Woburn has a long industrial history and a pride that’s reflected in the name of its high school sports teams, called the Tanners in honor of the city’s prolific leather workers. But the thriving industry came with a cost. The city has two Superfund sites after chemical contamination fouled city groundwater, and it will be years before the pollution is cleaned up.

No conclusive link was ever drawn between discarded chemicals and the leukemia, but in 1990 W.R. Grace was among five companies, including Beatrice Foods Co. and John Riley Co. tannery, that agreed to clean up hundreds of acres in East Woburn at a cost the EPA estimated would be approximately $70 million.

The agreement didn’t bring an end to the fears or unwanted notoriety in Woburn, whose problems made national news. Jack Marlowe, a lifelong resident and president of the Woburn Redevelopment Authority, recalled being ribbed at a local club when his Woburn origins were discovered by a comedian, who asked, “Why aren’t you glowing?”

“It got to the point when people would ask where you were from, I’d mumble,” he said.

For residents there was the pain of watching their neighbor’s children suffer, as well as uncertainty about their own safety, Marlowe said.

“People couldn’t comprehend what was really happening,” he said. “Ten years later, people would say, is the water safe yet?”

As the clean-up proceeded, the one-story brick W.R. Grace building remained as Columbia, MD-based Grace retained ownership of the site, just off Routes 128 and 93.

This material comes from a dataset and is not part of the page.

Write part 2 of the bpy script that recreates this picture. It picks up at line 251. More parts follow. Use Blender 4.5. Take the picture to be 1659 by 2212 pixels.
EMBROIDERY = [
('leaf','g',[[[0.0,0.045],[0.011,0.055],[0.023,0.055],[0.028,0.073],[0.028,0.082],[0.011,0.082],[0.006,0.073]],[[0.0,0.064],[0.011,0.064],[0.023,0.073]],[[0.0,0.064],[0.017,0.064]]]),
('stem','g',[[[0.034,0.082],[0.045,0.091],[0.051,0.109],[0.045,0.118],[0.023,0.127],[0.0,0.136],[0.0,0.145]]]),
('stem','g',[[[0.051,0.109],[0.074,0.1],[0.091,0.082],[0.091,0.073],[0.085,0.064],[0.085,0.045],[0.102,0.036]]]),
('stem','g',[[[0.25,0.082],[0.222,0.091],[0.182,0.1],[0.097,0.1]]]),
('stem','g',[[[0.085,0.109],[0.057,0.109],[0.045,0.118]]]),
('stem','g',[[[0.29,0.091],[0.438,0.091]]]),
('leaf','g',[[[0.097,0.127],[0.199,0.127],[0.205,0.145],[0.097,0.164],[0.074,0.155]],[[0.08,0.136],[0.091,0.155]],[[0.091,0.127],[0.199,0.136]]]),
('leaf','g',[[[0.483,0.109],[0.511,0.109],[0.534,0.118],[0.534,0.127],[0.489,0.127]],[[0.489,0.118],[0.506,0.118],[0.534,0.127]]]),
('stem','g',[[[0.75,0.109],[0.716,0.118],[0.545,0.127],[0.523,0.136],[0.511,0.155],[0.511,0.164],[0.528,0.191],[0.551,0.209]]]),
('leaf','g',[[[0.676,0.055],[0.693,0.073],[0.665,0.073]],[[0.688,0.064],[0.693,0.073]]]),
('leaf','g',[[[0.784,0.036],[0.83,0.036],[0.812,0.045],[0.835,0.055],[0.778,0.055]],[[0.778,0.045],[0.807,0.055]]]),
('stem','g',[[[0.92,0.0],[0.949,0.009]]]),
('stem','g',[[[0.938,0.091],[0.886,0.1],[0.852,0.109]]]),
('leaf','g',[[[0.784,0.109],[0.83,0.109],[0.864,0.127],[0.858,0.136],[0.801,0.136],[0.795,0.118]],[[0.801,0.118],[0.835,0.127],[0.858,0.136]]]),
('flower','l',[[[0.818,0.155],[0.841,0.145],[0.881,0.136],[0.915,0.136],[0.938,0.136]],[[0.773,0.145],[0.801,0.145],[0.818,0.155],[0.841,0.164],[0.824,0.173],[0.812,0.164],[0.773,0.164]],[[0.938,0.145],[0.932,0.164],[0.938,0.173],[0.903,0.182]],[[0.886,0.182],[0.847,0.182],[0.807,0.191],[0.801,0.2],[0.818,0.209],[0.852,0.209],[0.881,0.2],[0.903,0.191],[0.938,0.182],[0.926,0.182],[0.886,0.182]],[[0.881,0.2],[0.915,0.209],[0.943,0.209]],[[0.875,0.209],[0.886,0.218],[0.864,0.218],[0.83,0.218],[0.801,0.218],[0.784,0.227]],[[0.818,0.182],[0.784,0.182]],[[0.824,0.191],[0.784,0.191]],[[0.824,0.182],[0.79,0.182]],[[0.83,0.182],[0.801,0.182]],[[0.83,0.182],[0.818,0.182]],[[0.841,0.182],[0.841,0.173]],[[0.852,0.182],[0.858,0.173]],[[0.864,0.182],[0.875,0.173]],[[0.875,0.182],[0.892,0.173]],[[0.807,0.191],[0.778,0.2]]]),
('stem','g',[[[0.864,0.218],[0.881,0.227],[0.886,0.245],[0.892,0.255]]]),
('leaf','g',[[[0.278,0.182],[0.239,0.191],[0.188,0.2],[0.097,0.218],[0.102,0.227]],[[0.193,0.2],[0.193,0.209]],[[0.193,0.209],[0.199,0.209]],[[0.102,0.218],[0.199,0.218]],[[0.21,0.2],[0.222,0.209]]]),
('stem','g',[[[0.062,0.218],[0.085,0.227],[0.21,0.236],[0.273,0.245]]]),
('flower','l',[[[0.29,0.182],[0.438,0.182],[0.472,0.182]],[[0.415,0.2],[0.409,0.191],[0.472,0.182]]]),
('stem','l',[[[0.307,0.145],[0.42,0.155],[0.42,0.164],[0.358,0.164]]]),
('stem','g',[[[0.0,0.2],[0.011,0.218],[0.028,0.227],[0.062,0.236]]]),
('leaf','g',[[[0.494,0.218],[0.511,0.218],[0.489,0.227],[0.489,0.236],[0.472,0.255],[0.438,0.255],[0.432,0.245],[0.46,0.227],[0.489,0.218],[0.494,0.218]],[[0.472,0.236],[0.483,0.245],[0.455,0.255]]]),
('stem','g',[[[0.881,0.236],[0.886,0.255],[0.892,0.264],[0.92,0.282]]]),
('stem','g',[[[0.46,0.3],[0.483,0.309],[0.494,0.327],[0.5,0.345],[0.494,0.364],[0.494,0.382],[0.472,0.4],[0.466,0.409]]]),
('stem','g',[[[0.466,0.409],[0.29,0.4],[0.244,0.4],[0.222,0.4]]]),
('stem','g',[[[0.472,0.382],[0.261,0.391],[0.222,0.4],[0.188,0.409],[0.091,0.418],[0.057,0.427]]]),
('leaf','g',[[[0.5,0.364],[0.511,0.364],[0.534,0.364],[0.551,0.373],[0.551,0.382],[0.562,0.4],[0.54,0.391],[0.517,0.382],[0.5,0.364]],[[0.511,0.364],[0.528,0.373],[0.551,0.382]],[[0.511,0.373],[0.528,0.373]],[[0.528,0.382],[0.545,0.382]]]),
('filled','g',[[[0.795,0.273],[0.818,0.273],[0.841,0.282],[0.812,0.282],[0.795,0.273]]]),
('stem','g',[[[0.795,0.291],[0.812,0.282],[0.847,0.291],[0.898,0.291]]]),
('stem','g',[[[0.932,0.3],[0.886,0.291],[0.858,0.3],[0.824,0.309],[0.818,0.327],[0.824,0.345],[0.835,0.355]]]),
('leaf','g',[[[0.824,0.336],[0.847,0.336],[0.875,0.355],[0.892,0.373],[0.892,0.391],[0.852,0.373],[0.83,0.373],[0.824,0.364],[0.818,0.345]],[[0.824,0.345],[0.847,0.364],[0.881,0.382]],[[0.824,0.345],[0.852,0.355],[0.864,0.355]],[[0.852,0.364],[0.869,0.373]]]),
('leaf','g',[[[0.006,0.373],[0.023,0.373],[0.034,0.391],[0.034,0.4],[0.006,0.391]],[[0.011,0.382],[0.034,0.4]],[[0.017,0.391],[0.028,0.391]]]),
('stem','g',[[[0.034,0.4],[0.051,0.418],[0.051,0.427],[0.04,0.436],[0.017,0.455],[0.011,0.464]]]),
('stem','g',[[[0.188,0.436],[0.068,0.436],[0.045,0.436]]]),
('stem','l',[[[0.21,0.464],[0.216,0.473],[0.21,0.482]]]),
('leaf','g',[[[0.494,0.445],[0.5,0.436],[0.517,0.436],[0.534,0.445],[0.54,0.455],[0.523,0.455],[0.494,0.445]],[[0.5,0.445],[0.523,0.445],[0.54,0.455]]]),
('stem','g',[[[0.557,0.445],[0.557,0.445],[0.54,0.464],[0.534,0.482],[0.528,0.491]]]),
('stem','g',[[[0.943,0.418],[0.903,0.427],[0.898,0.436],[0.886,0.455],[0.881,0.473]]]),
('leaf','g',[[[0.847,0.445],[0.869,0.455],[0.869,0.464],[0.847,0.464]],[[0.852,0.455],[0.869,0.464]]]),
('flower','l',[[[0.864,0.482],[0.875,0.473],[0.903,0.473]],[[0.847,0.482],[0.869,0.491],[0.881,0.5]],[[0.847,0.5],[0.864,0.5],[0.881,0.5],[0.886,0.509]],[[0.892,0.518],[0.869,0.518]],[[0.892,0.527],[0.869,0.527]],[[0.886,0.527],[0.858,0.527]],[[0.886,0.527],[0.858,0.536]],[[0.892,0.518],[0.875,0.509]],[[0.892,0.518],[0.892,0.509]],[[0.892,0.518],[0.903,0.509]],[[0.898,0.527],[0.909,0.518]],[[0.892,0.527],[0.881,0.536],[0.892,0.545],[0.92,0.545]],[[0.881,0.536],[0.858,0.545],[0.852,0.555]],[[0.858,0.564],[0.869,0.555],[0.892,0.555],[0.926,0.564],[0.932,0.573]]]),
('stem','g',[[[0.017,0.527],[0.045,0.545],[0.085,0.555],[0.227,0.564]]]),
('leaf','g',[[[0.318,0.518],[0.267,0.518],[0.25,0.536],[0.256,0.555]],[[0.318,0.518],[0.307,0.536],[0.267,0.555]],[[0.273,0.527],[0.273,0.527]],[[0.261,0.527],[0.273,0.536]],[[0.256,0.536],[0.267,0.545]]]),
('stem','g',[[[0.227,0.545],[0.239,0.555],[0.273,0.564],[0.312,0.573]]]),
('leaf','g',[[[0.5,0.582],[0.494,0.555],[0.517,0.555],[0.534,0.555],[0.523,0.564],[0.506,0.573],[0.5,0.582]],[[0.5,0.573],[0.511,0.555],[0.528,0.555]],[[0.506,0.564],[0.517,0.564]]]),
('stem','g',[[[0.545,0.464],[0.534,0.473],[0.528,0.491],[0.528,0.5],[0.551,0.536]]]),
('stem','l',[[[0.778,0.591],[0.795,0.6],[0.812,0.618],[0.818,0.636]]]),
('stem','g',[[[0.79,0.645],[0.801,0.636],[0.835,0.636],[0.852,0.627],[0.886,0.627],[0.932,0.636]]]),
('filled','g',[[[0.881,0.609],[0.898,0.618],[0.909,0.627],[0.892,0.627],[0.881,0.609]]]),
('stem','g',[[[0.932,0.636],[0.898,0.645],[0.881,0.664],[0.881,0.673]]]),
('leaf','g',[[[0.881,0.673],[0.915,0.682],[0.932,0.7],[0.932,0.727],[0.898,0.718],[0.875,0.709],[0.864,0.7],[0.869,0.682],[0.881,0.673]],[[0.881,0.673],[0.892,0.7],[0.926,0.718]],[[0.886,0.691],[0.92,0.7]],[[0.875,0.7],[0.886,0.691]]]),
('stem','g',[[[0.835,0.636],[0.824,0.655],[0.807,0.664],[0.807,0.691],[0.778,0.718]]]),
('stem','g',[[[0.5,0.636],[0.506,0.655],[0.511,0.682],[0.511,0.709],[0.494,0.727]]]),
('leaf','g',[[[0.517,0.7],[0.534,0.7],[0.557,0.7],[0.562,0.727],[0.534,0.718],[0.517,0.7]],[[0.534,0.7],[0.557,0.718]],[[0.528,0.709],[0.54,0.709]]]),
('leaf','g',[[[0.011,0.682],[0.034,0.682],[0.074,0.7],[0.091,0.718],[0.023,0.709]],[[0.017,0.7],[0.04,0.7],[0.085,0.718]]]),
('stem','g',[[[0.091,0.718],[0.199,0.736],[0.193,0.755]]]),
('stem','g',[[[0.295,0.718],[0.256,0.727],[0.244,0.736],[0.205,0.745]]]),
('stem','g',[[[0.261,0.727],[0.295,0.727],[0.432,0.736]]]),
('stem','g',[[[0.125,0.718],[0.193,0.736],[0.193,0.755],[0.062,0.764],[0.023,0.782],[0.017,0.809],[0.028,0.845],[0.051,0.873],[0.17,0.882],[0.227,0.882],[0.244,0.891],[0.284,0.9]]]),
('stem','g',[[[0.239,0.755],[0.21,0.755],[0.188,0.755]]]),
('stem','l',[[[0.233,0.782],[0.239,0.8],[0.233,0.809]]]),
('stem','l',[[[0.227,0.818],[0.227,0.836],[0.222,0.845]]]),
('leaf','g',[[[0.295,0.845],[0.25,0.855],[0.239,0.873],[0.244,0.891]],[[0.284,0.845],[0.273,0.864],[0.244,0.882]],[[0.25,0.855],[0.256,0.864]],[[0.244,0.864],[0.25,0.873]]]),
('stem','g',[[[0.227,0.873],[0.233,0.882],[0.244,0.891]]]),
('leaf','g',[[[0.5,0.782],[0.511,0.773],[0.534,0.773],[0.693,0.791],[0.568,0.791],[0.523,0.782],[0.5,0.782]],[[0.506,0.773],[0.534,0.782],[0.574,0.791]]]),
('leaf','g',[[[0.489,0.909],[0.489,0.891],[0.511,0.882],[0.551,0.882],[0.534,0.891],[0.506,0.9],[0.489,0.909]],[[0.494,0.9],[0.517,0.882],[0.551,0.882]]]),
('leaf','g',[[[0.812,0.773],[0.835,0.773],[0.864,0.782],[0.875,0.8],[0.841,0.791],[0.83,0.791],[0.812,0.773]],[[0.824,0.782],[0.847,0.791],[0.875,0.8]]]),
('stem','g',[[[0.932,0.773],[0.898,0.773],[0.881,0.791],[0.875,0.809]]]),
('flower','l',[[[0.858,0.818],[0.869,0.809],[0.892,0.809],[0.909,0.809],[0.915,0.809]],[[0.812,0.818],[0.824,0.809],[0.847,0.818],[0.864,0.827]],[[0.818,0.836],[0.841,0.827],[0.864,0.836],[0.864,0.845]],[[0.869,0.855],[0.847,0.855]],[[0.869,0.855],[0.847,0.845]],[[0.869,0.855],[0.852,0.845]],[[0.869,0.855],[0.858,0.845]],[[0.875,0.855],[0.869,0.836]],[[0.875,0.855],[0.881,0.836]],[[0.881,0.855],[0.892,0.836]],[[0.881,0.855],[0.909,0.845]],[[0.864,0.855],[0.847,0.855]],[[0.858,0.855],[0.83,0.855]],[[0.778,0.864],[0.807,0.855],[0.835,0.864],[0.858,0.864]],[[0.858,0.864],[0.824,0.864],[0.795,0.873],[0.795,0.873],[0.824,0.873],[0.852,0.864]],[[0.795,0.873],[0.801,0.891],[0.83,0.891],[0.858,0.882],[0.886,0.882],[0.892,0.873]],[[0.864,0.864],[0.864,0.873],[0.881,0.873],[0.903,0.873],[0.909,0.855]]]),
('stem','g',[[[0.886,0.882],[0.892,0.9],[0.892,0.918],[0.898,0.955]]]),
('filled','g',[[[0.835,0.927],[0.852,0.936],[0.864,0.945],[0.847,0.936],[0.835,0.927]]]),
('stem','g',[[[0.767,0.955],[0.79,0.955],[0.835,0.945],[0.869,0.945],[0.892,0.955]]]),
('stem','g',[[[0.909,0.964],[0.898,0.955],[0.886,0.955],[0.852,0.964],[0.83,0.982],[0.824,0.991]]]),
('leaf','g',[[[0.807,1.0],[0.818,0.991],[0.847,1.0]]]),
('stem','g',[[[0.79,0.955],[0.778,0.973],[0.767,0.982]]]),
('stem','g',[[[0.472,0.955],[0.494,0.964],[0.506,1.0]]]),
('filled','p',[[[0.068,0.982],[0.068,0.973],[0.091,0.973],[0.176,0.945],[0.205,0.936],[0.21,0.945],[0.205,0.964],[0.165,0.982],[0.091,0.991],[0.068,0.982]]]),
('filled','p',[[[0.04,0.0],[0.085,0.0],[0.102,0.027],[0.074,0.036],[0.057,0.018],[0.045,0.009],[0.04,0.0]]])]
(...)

The location was a key factor in drawing Decathlon. The property’s history of contamination is “absolutely not” a concern, Lemiere said. The company’s environmental experts have signed off on the project, he said, and the Environmental Protection Agency will remain to monitor the groundwater clean-up until the problem is solved.

The property today is bounded by a chain link fence. Yellow metal poles — some wrapped in orange tape that reads “Danger” — mark the wells that extract the water for treatment. The area where the Grace building stood has been replaced by graded dirt. A worn warehouse at the rear of the property, watched by a security guard patrolling in a pickup, was the last major structure still standing early this week.

Though she welcomed the demolition, Robbins said it won’t have much effect on her. She said she stays in Woburn mainly because her son is buried there. Her decision comes at a price of daily reminders of his death in places her son was — or will never be — that are nowhere near the Grace property.

“Everywhere you go,” she said, “there’s bitter reminders.”